We Learn as We Go, And Keep Going.
Writing. Writing. Reading. Writing.
In the mid 1990s when I completed my MFA, as part of the process we were required to print out our manuscript and have it bound. We submitted a copy to our MFA advisor for approval, and then that copy also went into the archives of the University of Arizona.
I was down in the Sonoran desert, learning about rattlesnakes, low burning wild fires and how many black widows could live in a Goodwill oak desk drawer, hatching out again and again. The air smelled sweet at night, like actual incense, like a silent festival. The writers were tightly coiled but kind, everyone wanting more. The days were too hot, concrete was punishing, but lemons were free where they grew along the roadside, and olive trees were everywhere.
Writing is a long process. The author Elizabeth Evans took time to write carefully considered notes throughout my manuscript. Feedback from a published author was the gold. She saw the possibility of a novel in my collection and offered insights into how to weave the stories together.

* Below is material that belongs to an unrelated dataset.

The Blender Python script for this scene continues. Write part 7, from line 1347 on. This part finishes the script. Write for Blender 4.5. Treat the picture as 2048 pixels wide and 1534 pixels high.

Ours was a three-year program. In workshop over those years we looked at stories and essays. We didn’t talk enough about novels, except as readers in the lit classes.
I couldn’t hand that manuscript to the archives until I sorted it all out—how to revise. Then I won an awesome short story award, moved out of town, life kept going.
About six months ago I received an email from the U of A, asking—Hey! Where’s your MFA Thesis! Ha!
Oh, archivists! Ha! I’ve been one, too. They keep thesis work in the archives of the University of Arizona Poetry Center.
I love that somebody thought of me and my work and those days so long ago and the reason I’d been in Arizona to begin with.
I went out through our soggy Oregon backyard, walking in the rain, so far from that desert. I found my thesis on a shelf out in the barn. Squirrels ran on the joists and rafters overhead. I’ll send it to the U of A next week. Mine can join the ranks of thesis work by all the other grads. David Foster Wallace graduated from the U of A in 1987. His thesis is archived through the Poetry Center, Westward the Course of Empire Takes Its Way.
Infinite Jest came out almost ten years later, in 1996. That’s time, as an ingredient, I’d say.
We write, revise, reconsider, put it away, take another look and ask, Who was that voice, that person, who wrote these words?
Hope you’re doing well.
Write your stories while you can! I mean it.
Love,
M
Also—Room for a few more in workshop, starting this coming Sunday morning. Join? It might be the last time I offer workshop in this way—low cost, one-to-one, close reading, careful, supportive.
March 1st-March 29th.
Five Weeks.
10:30-Noon, PST
This five-week, online Zoom-based workshop has a focus on looking at your writing and offering ways to revise, to make your work-in-progress as strong as it can be.




Long live those UA archives - and your addition to them, Monica. When I was 27 I entered a Short Short Story contest (Montana Institute of the Arts) and took 3rd place and got a check for $5. The next year I entered again, and again took 3rd and won another fiver. Then friends started asking how many folks were entering the contest. I had no idea and hoped it was more than 3. I didn't write another story for about 35 years. Have now written a novel, book of short stories and book of poems, but no longer taking 3rd. Damn.
Great post, Monica. Bless the U of A. I think I told you my great-grandfather Selim Franklin made an excoriating speech to the 13th Territorial Legislature where he told them that unless they endowed a university they would only be remembered for their graft and corruption.
“We have been called the Fighting Thirteenth, the Bloody Thirteenth and the Thieving Thirteenth. We have deserved these names and we know it. Here is an opportunity to wash away our sins. Let us establish an institution of learning, where for all time to come the youth of the land may learn to become better citizens than we are, and all our shortcomings will be forgotten in a misty past and we will be remembered for this one great achievement.”
The act created a land‑grant university at Tucson with a modest territorial appropriation (about 25,000 dollars), which became the University of Arizona. They wanted the capital or asylum, so this was a booby prize that relegated Tucson to second city status (thank god). SM Frankin's father-in-law was William Herring, the territory's first attorney general (and subject of my short story The Colonel Goes West, currently looking for a home somewhere).
My dad taught there forty years, so I was able to get a free education. That resulted in me neither valuing it nor taking it seriously. I dropped out after a few years of auditing classes and then not showing up, never getting my BA. It was embarrassing. My brother started his dance career there under Jory Hancock and George Zoritch, so that redeemed us somewhat.
I would love to do your workshop, by my new novel is nowhere near ready for it, seeing as it's in the draft stage. Maybe I'll circle back with you when it's more finished and see if I can engage you more directly. Probably at least a year.
Thanks again for all you do. You are always an inspiration!